Review of High Gear

High Gear (1933)
4/10
There will be racing stripes on your tears.
21 May 2021
Warning: Spoilers
"He'll get you on a charge of habeas corpuscle", probably one of the worst movie malapropisms ever, and one that Slip and Sach from The Bowery Boys series would have been embarrassed by. This racing drama focuses on the orphaned Jackie Searle whose father was killed on the track and taken in by his father's pal James Murray in spite of the fact that next door neighbors, the Cohens (Ann Brody and Mike Donlin) want to adopt him. This nice older Jewish couple with the heavy Yiddish accents are both funny and touching, never able to have a child themselves, but some viewers might find them over the top and a bit irritating. In spite of that, you can't help but admit that they are a lovable couple even though it's Donlin who has to spout out the malapropism to end all malapropisms.
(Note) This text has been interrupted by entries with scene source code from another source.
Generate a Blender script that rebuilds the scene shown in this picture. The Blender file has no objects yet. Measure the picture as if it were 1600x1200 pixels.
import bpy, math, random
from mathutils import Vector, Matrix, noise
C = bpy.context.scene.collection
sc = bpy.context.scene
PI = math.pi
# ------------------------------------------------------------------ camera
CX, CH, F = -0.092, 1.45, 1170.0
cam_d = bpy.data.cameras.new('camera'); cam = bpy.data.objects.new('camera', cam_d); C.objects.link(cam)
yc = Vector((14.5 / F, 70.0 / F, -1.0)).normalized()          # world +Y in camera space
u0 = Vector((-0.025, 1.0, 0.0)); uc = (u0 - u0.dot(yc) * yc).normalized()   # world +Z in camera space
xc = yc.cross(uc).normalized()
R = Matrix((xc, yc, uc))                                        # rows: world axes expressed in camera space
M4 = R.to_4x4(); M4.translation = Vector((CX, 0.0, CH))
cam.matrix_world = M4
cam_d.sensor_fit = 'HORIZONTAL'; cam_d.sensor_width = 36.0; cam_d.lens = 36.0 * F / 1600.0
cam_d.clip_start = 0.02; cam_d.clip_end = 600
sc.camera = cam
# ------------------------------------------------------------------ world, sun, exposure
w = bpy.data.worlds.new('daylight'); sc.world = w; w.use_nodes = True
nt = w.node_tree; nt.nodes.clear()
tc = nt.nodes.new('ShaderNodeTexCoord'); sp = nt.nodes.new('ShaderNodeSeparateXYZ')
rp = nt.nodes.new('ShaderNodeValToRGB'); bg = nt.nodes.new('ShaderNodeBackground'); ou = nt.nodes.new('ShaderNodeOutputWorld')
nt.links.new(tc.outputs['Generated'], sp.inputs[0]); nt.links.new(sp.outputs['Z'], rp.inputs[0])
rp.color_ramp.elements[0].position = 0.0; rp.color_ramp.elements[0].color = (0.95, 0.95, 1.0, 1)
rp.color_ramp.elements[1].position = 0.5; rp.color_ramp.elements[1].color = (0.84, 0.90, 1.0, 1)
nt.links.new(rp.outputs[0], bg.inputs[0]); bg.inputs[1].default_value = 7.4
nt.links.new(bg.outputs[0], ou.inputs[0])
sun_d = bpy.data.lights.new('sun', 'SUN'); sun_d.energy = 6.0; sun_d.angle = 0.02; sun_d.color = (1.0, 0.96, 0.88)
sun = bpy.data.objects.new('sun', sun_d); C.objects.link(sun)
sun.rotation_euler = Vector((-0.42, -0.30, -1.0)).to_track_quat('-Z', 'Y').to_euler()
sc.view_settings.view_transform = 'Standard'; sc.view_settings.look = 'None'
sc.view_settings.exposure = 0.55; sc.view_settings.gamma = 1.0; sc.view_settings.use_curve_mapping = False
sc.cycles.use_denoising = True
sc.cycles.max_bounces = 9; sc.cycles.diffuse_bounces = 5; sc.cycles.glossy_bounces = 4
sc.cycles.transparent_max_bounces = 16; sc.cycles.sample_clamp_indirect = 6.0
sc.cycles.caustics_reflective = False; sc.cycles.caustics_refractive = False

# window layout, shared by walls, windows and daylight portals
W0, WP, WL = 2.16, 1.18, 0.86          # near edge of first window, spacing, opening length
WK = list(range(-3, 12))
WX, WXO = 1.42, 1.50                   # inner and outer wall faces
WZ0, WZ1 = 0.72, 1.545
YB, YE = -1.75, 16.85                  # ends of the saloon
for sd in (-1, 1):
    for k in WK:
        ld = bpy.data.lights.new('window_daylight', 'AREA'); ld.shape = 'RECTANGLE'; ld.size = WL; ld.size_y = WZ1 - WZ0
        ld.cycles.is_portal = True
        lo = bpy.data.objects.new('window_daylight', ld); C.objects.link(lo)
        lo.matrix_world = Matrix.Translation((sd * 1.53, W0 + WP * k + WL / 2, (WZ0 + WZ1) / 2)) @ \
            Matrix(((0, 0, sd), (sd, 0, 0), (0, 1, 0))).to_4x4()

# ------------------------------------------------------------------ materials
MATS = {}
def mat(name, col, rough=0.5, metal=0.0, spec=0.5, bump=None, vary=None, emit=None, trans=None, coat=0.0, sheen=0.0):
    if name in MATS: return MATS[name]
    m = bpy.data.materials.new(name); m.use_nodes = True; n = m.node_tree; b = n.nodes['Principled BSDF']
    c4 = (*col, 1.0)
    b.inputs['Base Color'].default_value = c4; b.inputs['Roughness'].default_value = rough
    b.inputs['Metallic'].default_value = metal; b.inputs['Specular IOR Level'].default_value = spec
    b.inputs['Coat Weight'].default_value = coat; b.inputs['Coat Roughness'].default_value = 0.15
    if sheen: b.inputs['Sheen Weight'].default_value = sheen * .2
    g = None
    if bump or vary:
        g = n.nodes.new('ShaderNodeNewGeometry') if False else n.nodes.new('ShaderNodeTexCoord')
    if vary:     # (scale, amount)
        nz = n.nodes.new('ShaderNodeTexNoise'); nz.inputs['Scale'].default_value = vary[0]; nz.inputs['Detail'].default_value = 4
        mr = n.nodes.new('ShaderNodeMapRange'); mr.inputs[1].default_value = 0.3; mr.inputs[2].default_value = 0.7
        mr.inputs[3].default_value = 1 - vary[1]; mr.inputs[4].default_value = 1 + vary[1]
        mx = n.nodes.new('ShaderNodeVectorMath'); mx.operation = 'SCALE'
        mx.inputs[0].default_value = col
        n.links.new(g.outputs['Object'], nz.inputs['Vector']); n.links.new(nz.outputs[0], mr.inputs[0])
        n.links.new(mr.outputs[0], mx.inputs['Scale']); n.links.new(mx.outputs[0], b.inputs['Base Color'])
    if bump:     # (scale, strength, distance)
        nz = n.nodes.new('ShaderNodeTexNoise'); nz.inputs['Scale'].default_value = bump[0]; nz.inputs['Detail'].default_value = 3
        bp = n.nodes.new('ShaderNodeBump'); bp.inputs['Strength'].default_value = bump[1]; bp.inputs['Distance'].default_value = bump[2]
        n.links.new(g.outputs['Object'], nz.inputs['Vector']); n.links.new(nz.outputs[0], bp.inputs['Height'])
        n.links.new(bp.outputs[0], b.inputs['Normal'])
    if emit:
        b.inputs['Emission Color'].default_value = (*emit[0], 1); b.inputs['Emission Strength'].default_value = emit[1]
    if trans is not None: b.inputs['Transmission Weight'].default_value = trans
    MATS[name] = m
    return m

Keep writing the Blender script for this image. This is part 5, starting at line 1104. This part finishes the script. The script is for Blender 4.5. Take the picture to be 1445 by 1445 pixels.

While Searle ends up in military school, Murray gets into some trouble and goes into hiding working as a cab driver and staying with the Cohens, and a female reporter (Joan Marsh) ends up on Murray's trail hoping for a big scoop. This film is obviously made on a D grade budget, but it definitely has those elements of independent films of the 1930's poverty road system that allowed it to be a bit more blatant on certain topics. That works both for and against the film as it can be tough at one moment and sappy and unbelievable at another. The print is choppy as are most early 30's films in the public domain, so sometimes the consistency seems a bit off. But it's obvious that they did with it what they could, so while a product of its time, it definitely has some artistic interest even if majorly flawed.